I've seen this several times and just not really understood the end game.
Surely they'll be pursued for the rent (plus costs) & evicted along the way. The landlords aren't individual employees he can just shit on and assume they won't sue.
For me this was the final nail in the coffin for the "Elon's just playing 4D chess we don't understand" argument and really just shows that he's a dude that thinks he can do whatever he wants with no consequences, because so far there haven't really been any.
If there were a logic to it, I'd guess that it's more important he make the interest payments on the billions of dollars in loans he took out for the purchase than it is to not get sued for non-payment of a lease.
> he's a dude that thinks he can do whatever he wants with no consequences
That's been clear to me for many years, but for me, the nail in that coffin was the whole "pedo guy" thing.

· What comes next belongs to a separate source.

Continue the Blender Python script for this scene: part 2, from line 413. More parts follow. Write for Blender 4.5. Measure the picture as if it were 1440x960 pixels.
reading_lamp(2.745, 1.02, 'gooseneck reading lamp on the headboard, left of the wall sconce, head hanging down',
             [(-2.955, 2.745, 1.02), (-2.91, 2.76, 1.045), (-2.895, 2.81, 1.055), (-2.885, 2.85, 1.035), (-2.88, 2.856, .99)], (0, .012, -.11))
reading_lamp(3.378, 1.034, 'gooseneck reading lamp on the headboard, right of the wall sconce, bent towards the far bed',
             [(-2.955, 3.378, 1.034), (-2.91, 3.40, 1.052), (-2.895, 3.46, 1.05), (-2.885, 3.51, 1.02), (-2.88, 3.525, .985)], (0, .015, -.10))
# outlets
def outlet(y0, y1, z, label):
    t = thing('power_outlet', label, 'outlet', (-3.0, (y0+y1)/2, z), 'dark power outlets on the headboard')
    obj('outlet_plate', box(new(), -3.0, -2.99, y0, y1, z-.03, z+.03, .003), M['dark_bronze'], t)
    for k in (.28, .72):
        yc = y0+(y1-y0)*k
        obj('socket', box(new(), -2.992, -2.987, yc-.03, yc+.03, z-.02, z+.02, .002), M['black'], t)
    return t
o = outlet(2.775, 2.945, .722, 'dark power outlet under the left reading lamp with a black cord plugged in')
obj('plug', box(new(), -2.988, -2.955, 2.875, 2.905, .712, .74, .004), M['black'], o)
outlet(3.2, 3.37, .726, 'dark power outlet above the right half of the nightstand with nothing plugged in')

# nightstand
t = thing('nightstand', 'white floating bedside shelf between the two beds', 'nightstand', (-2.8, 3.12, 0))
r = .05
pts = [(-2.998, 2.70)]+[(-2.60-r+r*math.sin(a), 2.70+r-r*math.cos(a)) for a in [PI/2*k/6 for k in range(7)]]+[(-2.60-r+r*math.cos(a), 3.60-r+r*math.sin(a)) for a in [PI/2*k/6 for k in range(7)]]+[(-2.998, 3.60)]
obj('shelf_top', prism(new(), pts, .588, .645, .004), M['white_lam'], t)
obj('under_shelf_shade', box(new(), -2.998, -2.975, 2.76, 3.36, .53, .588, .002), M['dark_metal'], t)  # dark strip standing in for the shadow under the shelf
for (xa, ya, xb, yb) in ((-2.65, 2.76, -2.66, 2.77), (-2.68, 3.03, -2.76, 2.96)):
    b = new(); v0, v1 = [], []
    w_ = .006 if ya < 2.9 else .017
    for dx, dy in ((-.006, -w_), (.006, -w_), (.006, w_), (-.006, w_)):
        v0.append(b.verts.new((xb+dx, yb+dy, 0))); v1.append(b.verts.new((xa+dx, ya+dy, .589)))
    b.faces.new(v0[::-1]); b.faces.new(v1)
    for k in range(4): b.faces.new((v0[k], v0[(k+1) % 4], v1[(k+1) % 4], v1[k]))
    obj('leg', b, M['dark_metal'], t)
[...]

It was a great demonstration of what a despicable person he is.
The rationale at the time was that Musk was refusing to pay so that he could cut a better deal with Twitter, which might even be true, but it was still a stupid waste of time (and money paid to lawyers).
The punchline of all this is that his main argument was that bots devalued Twitter, and the bot problem has become so much worse in recent months, to the extent that it's become a meme to mess with the bots that sell t-shirts.
He wasn't really forced to buy it. There was a $1 billion buyout option of the contract apparently. I believe he paid 44 billion it, when it was clearly worth half that after the stock lost value, so he chose to waste 20 billion instead of 1 billion to save his ego. But instead he's destroyed whatever part of his reputation was left.
There was not a 1 billion dollar buyout option, the 1 billion dollar penalty was if he could not obtain financing, which he was perfectly capable of doing, or if a regulator blocked the deal, it wasn't something he had the right to use, just a penalty he would be forced to pay if he couldn't close the deal.
Oh I thank you for the extra information. I think he could have sabotaged the financing if you tried hard. So he agreed to pay for 44 billion odd dollars for Twitter no matter what? That's a very questionable deal.
Maybe the end game is just to drive it to bankruptcy... And then get someone to swoop in with some marginal value. But paying for things would make it happen faster...
They can sue but do you know what the return of the suit is? Do you get your cash or do you spend cash + get less than what you were owed?
Most things settle and they settle for far less than the original amount. "It's just not worth it" the individual says. That's what Musk and others bank on.
In some countries it really is a lot easier to force a company to pay a debt; it can proceed to winding-up/bankruptcy/whatever pretty quickly if the debtor company is uncooperative.
As I understand it, US small claims court is _not_ like this; practical enforcement powers are usually fairly limited.
Also any commercial lease of this size would easily and immediately outstrip small claims' needs.
In general the attitude of big business or HNI is pay a lawyer, reduce the cost you actually pay to the vendor. Get a bulk pricing on lawyer hours (Retainer, tons of active issues anyway, etc)
It looks bad to us because we spend a lifetime being upfront and on it with obligations. We literally never want to be evicted but like any crime that has a fine, it is not really a crime. It is a price of doing business a certain way and the question is simply whether you can afford it.
> Elon appears to believe he just doesn't need to pay for things
He's the equity anchor for the last cycle's top-tick LBO. He's trying to get to unlevered cash-flow positivity so he can renegotiate the debt from a position of relative strength. (That or wait until a regulator fines Twitter out of existence so he can blame them.)
Either way, he's–perhaps rationally–hyperbolically discounting. Cash today is worth more than that cash tomorrow plus court fees and reputation.
"When informed of the risks of termination fees during a meeting on November 3,
2022, Steve Davis said "Well, we just won't pay those. We just won't pay landlords." Davis also told Hawkins, "We just won't pay rent." Twitter specifically directed Hawkins to breach its leases, whether by terminating
without any good faith justification under the terms of the applicable lease, or by simply stealing
from the landlords by intentionally remaining on the premises without any intention of paying
amounts Twitter knew and believed were its legal obligation to pay.
That's how rich people stay rich. I've many a personal anecdote where I've been part of the staff working events for 1%ers where they are squabbling over prices just for the kicks of convincing someone else to take less money or the sense of getting something someone else wouldn't get. Then they joke about it with the friends. This is not unique to Elon by any stretch. He just does it in a much more public manner than I have ever seen. Even more blatant than Trump which is infamous for this business tactic.
What's insane is that it's not actually how they stay rich. They'd be rich anyway. Most humans could live very comfortably with only the interest from one of their cash holding accounts. It's just arbitrary cruelty to other people because it makes them feel superior and salves their nouveau riche insecurities.
Surely they'll be pursued for the rent (plus costs) & evicted along the way. The landlords aren't individual employees he can just shit on and assume they won't sue.